THE LIBRARY OF AMERICA
The Library of America, a nonprofit publisher and educational outreach entity, was founded in 1979 with grants from the Ford Foundation and the National Endowment for the Humanities. Although its mission was a well-grounded and no-nonsense business approach to publishing, it essentially was fulfilling a long-held dream by the great critic Edmund Wilson and others. The United States of America, they felt, ought to have a publications series of high standards and high quality of production for its national literature, and it ought to reflect the diversity and traditions of all of its writing.
The first books appeared in 1982, when I first began selling new books in an independent book store here in Carlisle. (The founding of Whistlestop Bookshop was three years away.) I still have my copies of Hawthorne, Melville, and Whitman. I won’t tell you how many of the 300+ to date I have acquired, but I am happy to say I never regretted one. The books are remarkably beautiful and efficient and scholarly and finely-made. They are sometimes the only respectable edition available (beware of photo-offset print-on-demand editions!). The accompanying chronologies and notes and textual discussions of every volume are a joy and an education. I cannot praise them too highly.

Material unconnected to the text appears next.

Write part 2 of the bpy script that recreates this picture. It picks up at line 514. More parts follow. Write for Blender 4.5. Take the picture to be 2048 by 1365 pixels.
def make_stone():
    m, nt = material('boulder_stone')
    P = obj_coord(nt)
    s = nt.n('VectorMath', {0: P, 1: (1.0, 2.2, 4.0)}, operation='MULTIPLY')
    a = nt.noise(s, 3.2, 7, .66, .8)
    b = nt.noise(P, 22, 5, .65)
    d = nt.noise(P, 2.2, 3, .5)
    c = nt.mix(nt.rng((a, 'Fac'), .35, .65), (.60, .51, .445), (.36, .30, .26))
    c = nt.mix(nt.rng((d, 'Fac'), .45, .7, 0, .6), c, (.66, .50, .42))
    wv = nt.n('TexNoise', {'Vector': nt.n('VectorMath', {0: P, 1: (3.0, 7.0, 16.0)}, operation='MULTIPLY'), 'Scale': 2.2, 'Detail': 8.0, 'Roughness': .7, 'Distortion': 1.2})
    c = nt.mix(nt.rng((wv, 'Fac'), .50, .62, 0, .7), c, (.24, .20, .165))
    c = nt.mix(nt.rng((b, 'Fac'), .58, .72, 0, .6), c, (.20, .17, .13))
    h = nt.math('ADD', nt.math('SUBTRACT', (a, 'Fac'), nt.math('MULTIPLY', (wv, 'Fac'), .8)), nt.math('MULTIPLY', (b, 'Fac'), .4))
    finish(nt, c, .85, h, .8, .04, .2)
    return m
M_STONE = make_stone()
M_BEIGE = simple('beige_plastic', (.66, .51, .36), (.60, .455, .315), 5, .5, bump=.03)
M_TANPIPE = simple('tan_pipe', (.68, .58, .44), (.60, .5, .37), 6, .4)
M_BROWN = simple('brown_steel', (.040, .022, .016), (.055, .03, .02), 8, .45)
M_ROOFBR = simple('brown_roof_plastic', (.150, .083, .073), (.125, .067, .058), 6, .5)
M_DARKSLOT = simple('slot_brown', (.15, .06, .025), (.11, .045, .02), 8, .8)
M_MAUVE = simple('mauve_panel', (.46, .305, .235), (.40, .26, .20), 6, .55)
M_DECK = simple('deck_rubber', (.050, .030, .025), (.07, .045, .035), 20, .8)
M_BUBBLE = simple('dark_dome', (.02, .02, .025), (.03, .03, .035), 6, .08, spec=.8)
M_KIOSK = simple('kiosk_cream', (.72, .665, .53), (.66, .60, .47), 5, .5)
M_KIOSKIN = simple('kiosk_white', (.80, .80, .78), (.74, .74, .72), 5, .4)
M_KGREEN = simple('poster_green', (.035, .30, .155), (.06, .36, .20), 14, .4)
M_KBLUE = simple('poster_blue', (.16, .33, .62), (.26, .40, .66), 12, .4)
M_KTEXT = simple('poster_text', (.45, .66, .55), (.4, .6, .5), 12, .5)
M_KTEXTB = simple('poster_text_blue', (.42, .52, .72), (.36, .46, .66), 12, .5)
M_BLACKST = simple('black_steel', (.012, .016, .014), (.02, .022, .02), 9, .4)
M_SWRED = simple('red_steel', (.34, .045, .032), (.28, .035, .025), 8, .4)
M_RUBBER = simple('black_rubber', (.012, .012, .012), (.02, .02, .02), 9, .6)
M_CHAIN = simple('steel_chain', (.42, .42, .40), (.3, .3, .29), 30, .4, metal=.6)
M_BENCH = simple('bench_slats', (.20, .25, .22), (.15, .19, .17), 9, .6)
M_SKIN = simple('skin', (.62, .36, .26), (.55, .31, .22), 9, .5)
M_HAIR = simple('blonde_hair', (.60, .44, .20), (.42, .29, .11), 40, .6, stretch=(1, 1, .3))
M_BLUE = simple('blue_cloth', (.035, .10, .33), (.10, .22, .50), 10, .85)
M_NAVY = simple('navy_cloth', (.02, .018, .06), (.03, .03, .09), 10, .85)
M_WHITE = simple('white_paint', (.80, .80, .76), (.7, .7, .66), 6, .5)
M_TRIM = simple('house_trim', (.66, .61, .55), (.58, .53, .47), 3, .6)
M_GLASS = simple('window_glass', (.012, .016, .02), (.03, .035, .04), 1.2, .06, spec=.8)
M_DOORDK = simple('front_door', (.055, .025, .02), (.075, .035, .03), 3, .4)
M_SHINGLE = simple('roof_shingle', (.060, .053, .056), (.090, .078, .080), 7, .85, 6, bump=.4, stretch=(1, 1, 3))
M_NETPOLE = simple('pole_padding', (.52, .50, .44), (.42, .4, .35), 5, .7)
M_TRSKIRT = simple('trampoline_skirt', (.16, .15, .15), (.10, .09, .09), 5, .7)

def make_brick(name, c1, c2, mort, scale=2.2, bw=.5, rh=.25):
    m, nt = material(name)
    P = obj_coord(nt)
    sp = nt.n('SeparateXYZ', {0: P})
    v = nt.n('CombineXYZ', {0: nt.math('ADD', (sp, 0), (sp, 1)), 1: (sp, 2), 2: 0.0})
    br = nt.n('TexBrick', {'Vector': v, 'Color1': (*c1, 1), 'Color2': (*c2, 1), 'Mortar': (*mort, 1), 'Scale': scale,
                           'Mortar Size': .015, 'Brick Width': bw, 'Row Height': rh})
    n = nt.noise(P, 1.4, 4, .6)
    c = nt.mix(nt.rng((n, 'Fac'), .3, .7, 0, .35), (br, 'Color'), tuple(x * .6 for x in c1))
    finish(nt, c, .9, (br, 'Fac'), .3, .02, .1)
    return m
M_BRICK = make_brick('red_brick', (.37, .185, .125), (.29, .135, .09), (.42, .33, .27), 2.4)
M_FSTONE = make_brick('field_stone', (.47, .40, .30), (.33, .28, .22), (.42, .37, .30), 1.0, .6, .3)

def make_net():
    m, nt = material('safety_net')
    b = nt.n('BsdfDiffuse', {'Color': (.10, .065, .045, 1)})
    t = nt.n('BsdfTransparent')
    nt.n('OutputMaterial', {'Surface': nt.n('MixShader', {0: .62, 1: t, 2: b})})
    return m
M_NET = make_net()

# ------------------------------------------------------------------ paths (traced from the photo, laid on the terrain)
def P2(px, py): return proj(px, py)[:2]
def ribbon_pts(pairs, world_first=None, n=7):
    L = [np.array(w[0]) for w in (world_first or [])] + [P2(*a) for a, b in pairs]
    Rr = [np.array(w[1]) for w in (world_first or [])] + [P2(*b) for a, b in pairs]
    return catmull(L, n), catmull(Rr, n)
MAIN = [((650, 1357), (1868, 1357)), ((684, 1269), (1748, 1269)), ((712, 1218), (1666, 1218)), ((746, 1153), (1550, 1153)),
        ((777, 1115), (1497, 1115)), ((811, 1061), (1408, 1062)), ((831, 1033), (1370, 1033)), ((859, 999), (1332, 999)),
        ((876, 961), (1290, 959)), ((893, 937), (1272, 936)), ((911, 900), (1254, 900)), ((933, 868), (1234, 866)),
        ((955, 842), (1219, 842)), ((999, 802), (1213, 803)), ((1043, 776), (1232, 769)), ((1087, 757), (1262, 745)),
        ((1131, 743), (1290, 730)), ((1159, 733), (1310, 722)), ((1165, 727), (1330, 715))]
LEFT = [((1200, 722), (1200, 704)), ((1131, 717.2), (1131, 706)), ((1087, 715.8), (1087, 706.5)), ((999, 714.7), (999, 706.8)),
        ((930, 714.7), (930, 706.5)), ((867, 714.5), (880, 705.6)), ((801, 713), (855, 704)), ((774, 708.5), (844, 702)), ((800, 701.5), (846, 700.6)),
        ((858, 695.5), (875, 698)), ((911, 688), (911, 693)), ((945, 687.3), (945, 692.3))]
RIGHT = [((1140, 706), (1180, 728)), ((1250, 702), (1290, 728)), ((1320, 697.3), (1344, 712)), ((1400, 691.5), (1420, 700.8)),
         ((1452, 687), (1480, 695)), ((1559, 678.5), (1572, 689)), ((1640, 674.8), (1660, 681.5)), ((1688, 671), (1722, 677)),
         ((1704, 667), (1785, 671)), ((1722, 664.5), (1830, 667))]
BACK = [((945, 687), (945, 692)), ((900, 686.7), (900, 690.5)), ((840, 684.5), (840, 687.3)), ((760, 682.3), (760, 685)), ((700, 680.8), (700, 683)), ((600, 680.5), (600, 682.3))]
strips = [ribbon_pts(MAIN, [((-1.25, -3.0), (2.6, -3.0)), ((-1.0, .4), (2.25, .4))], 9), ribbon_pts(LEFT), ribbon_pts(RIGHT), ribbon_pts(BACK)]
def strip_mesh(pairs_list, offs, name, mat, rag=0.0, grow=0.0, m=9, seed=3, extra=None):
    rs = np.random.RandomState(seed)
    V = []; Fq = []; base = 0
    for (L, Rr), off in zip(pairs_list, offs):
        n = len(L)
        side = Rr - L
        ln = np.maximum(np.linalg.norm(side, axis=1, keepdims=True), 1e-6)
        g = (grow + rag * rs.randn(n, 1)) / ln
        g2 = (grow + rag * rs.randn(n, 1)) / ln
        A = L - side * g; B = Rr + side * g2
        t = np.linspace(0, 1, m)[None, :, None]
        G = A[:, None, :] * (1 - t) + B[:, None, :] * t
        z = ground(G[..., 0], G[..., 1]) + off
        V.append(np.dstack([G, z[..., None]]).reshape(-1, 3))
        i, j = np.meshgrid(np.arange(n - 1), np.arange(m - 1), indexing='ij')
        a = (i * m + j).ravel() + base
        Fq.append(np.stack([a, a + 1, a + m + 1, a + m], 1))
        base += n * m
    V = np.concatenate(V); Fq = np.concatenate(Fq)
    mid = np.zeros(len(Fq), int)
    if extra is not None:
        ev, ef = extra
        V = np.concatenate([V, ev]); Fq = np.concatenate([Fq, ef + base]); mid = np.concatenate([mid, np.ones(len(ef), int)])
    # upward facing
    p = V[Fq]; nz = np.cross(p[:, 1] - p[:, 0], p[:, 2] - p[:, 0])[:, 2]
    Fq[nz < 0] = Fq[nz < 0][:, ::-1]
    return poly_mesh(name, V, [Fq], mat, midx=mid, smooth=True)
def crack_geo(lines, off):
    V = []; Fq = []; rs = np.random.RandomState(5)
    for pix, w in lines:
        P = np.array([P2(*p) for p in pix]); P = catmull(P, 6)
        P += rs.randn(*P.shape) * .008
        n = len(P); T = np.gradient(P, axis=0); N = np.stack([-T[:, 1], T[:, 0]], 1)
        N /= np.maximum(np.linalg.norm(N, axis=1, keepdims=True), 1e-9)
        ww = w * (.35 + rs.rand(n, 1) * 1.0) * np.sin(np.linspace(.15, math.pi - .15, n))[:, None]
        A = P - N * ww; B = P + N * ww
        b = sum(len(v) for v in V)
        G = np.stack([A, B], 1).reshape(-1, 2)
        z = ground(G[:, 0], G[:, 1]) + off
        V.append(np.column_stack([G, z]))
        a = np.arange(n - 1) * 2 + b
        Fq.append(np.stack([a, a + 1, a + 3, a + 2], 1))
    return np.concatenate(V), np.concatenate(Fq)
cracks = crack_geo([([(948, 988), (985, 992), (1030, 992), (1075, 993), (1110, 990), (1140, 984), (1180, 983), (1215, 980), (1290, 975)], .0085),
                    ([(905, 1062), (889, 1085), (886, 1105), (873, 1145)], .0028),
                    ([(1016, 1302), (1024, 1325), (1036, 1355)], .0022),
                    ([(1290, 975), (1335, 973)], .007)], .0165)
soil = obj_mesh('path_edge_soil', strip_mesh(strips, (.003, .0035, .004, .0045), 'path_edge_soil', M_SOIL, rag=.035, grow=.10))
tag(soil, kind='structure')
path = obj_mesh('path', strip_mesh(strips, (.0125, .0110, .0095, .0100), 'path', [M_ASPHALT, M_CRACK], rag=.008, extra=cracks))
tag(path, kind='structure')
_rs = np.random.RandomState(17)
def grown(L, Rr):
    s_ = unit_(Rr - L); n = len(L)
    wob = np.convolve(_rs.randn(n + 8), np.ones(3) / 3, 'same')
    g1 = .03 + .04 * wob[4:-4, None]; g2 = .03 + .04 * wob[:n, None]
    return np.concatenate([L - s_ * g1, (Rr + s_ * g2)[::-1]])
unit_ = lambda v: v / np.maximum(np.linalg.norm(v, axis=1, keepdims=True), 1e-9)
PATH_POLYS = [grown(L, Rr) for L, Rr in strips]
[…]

This listing is what I carry in the store. If you would like other volumes, send me an e-mail or call the store. Enjoy browsing, buying, and owning landmark definitive editions of great writers or great American subjects.

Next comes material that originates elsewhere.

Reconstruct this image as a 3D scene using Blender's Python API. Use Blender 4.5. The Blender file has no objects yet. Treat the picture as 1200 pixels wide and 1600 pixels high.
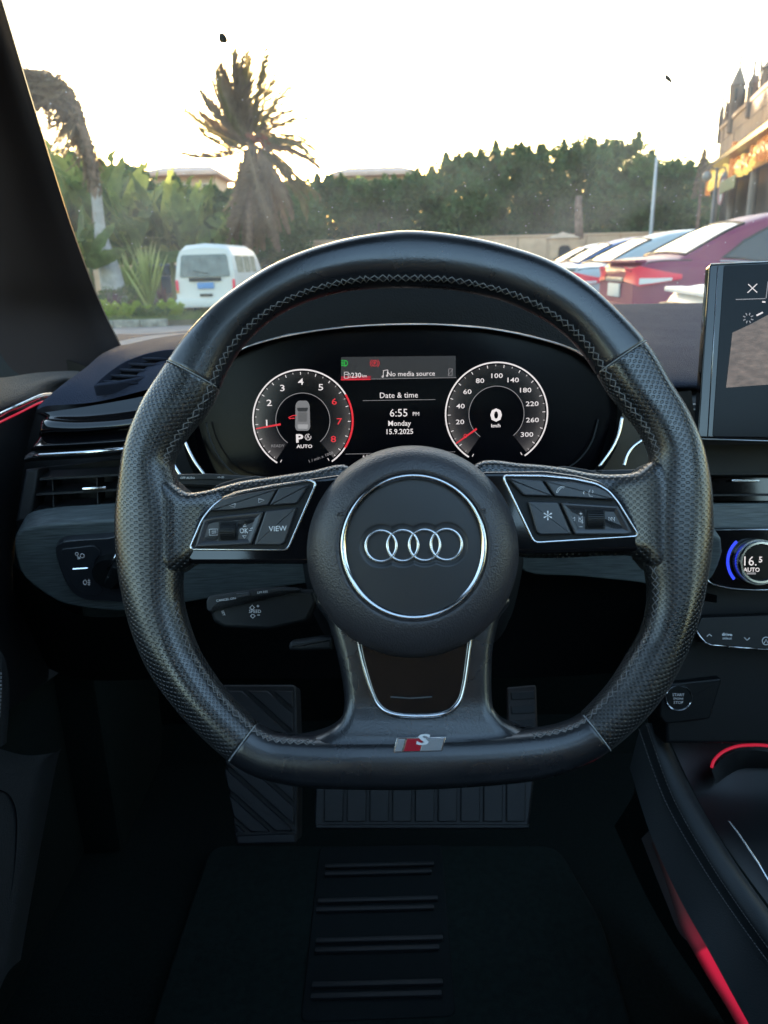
import bpy, bmesh, math, random
from mathutils import Vector, Matrix, noise
from mathutils.geometry import delaunay_2d_cdt
R = math.radians
random.seed(7)
SC = bpy.context.scene
COL = SC.collection

# ---------------------------------------------------------------- camera
CAM = Vector((0.0, 0.0, 1.15))
PITCH, ROLL, F = R(17.9), R(1.5), 1200.0
f_ = Vector((0, math.cos(PITCH), -math.sin(PITCH)))
r0 = Vector((1, 0, 0)); u0 = Vector((0, math.sin(PITCH), math.cos(PITCH)))
r_ = r0*math.cos(ROLL) - u0*math.sin(ROLL)
u_ = u0*math.cos(ROLL) + r0*math.sin(ROLL)
cam = bpy.data.cameras.new('camera'); camo = bpy.data.objects.new('camera', cam)
COL.objects.link(camo); SC.camera = camo
b_ = -f_
camo.matrix_world = Matrix(((r_.x, u_.x, b_.x, CAM.x), (r_.y, u_.y, b_.y, CAM.y), (r_.z, u_.z, b_.z, CAM.z), (0, 0, 0, 1)))
cam.sensor_fit = 'VERTICAL'; cam.sensor_height = 36.0; cam.lens = 36.0*F/1600.0
cam.clip_start = 0.02; cam.clip_end = 6000
cam.dof.use_dof = True; cam.dof.focus_distance = 0.58; cam.dof.aperture_fstop = 13.0

# ---------------------------------------------------------------- world, sun, exposure
W = bpy.data.worlds.new('World'); SC.world = W; W.use_nodes = True
wn = W.node_tree.nodes; wl_ = W.node_tree.links
bg = wn['Background']
sky = wn.new('ShaderNodeTexSky'); sky.sky_type = 'NISHITA'; sky.sun_disc = False
SUN_EL, SUN_AZ = R(4.0), R(-7.0)          # azimuth from +Y towards +X
sky.sun_elevation = SUN_EL; sky.sun_rotation = SUN_AZ
sky.air_density = 1.0; sky.dust_density = 2.0; sky.ozone_density = 1.5; sky.altitude = 20
wl_.new(sky.outputs[0], bg.inputs[0]); bg.inputs[1].default_value = 0.15
sl = bpy.data.lights.new('sun', 'SUN'); so = bpy.data.objects.new('sun', sl); COL.objects.link(so)
sl.energy = 2.0; sl.angle = R(0.6); sl.color = (1.0, .74, .48)
sd = Vector((math.sin(SUN_AZ)*math.cos(SUN_EL), math.cos(SUN_AZ)*math.cos(SUN_EL), math.sin(SUN_EL)))
so.rotation_euler = sd.to_track_quat('Z', 'Y').to_euler()
SC.view_settings.view_transform = 'Standard'; SC.view_settings.look = 'None'
EX = 3.68
SC.view_settings.exposure = EX; SC.view_settings.gamma = 1.0
SC.view_settings.use_curve_mapping = False
SC.render.engine = 'CYCLES'
cy = SC.cycles
cy.use_denoising = True; cy.max_bounces = 8; cy.diffuse_bounces = 3; cy.glossy_bounces = 3
cy.transparent_max_bounces = 16; cy.sample_clamp_indirect = 4.0; cy.caustics_reflective = False; cy.caustics_refractive = False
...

The listings are alphabetical by author except for new or recent anthologies at the top. Older anthologies are at the bottom of the page.
All James Baldwin titles and Ursula K. Le Guin titles are on the respective pages of the authors.
American Poetry: The Nineteenth Century: A Library of America Boxed Set
American Poetry: The Nineteenth Century: A Library of America Boxed Set
From the lyrics of Walt Whitman and Emily Dickinson to folk ballads and moving spirituals, one of our nation’s greatest cultural legacies is the distinctly American poetry that arose during the nineteenth century. Unprecedented in its comprehensive sweep and textual authority, the two-volume American Poetry: The Nineteenth Century reveals for the first time the full beauty and diversity of that tradition. The century’s greatest poets are here in generous selections: Dickinson, Poe, Emerson, Melville, and Whitman. Alongside are the now-undervalued achievements of Whittier, Longfellow, Bryant, Lowell, and Holmes, as well as poems just finding full recognition: mystical sonnets by Jones Very, the Romantic fantasias of Maria Gowen Brooks, the modernist stirrings of Stephen Crane.
Also here are American Indian poetry in nineteenth-century versions, a rich gathering of anonymous folk songs, and popular spirituals and hymns, like “Battle Hymn of the Republic” and “It Came Upon the Midnight Clear.” The anthology includes a newly researched biographical sketch of each poet and a year-by-year chronology of poets and poems from 1800 to 1900.